• Source data
==*==
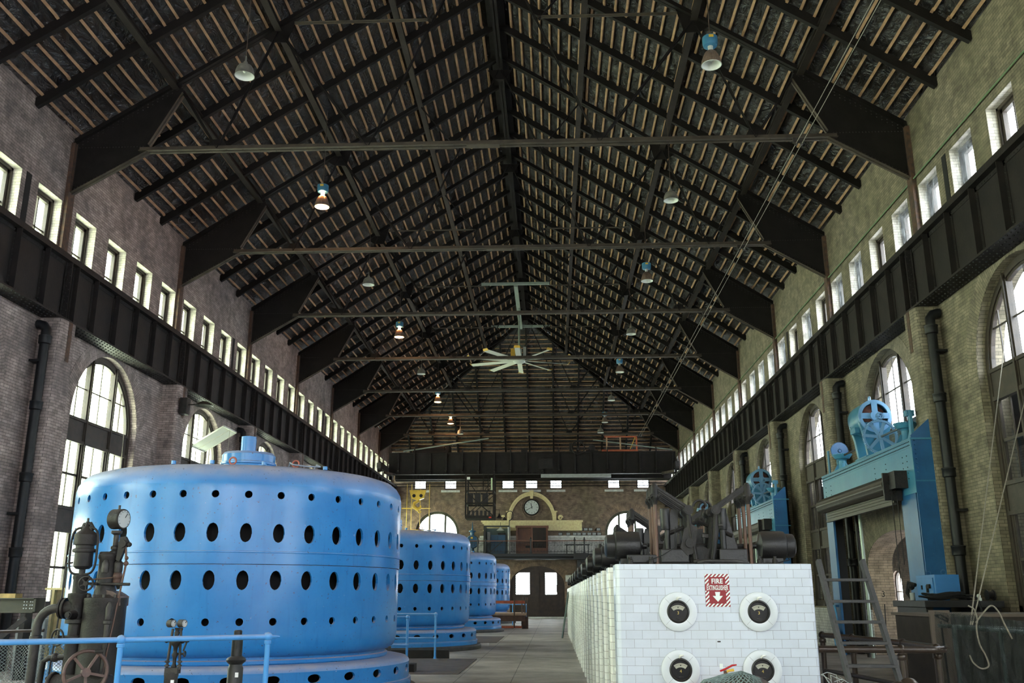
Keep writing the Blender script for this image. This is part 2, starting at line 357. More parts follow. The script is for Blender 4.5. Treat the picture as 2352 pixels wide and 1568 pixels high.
# ---------------------------------------------------------------- walls with openings
mapL = lambda u, z, d: (XL - d, u, z)
mapR = lambda u, z, d: (XR + d, u, z)
mapF = lambda u, z, d: (u, YF + d, z)
def panel(face, jamb, mp, u0, u1, z0, z1, ops, depth, n=20):
    """ops: (ua, ub, zb, zspring, rise) holes, sorted along u; rise 0 = flat head"""
    def quad(m, a, b, c, d_): m.add([a, b, c, d_], [(0, 1, 2, 3)])
    for dd in (0, depth):
        cur = u0
        for ua, ub, zb, zs, H in ops:
            if ua > cur: quad(face, mp(cur, z0, dd), mp(ua, z0, dd), mp(ua, z1, dd), mp(cur, z1, dd))
            if zb > z0: quad(face, mp(ua, z0, dd), mp(ub, z0, dd), mp(ub, zb, dd), mp(ua, zb, dd))
            pts = arch_pts(ua, ub, zs, H, n)
            for (p, q) in zip(pts, pts[1:]):
                quad(face, mp(p[0], p[1], dd), mp(q[0], q[1], dd), mp(q[0], z1, dd), mp(p[0], z1, dd))
            cur = ub
        if cur < u1: quad(face, mp(cur, z0, dd), mp(u1, z0, dd), mp(u1, z1, dd), mp(cur, z1, dd))
    for ua, ub, zb, zs, H in ops:
        quad(jamb, mp(ua, zb, 0), mp(ua, zb, depth), mp(ua, zs, depth), mp(ua, zs, 0))
        quad(jamb, mp(ub, zb, 0), mp(ub, zb, depth), mp(ub, zs, depth), mp(ub, zs, 0))
        if zb > z0 + .01: quad(jamb, mp(ua, zb, 0), mp(ub, zb, 0), mp(ub, zb, depth), mp(ua, zb, depth))
        pts = arch_pts(ua, ub, zs, H, n)
        for (p, q) in zip(pts, pts[1:]):
            quad(jamb, mp(p[0], p[1], 0), mp(q[0], q[1], 0), mp(q[0], q[1], depth), mp(p[0], p[1], depth))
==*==
• Instructions for the task
Using the material above, set down every line exactly, but skip the pictures.

• Correct response
Keep writing the Blender script for this image. This is part 2, starting at line 357. More parts follow. The script is for Blender 4.5. Treat the picture as 2352 pixels wide and 1568 pixels high.
# ---------------------------------------------------------------- walls with openings
mapL = lambda u, z, d: (XL - d, u, z)
mapR = lambda u, z, d: (XR + d, u, z)
mapF = lambda u, z, d: (u, YF + d, z)
def panel(face, jamb, mp, u0, u1, z0, z1, ops, depth, n=20):
    """ops: (ua, ub, zb, zspring, rise) holes, sorted along u; rise 0 = flat head"""
    def quad(m, a, b, c, d_): m.add([a, b, c, d_], [(0, 1, 2, 3)])
    for dd in (0, depth):
        cur = u0
        for ua, ub, zb, zs, H in ops:
            if ua > cur: quad(face, mp(cur, z0, dd), mp(ua, z0, dd), mp(ua, z1, dd), mp(cur, z1, dd))
            if zb > z0: quad(face, mp(ua, z0, dd), mp(ub, z0, dd), mp(ub, zb, dd), mp(ua, zb, dd))
            pts = arch_pts(ua, ub, zs, H, n)
            for (p, q) in zip(pts, pts[1:]):
                quad(face, mp(p[0], p[1], dd), mp(q[0], q[1], dd), mp(q[0], z1, dd), mp(p[0], z1, dd))
            cur = ub
        if cur < u1: quad(face, mp(cur, z0, dd), mp(u1, z0, dd), mp(u1, z1, dd), mp(cur, z1, dd))
    for ua, ub, zb, zs, H in ops:
        quad(jamb, mp(ua, zb, 0), mp(ua, zb, depth), mp(ua, zs, depth), mp(ua, zs, 0))
        quad(jamb, mp(ub, zb, 0), mp(ub, zb, depth), mp(ub, zs, depth), mp(ub, zs, 0))
        if zb > z0 + .01: quad(jamb, mp(ua, zb, 0), mp(ub, zb, 0), mp(ub, zb, depth), mp(ua, zb, depth))
        pts = arch_pts(ua, ub, zs, H, n)
        for (p, q) in zip(pts, pts[1:]):
            quad(jamb, mp(p[0], p[1], 0), mp(q[0], q[1], 0), mp(q[0], q[1], depth), mp(p[0], p[1], depth))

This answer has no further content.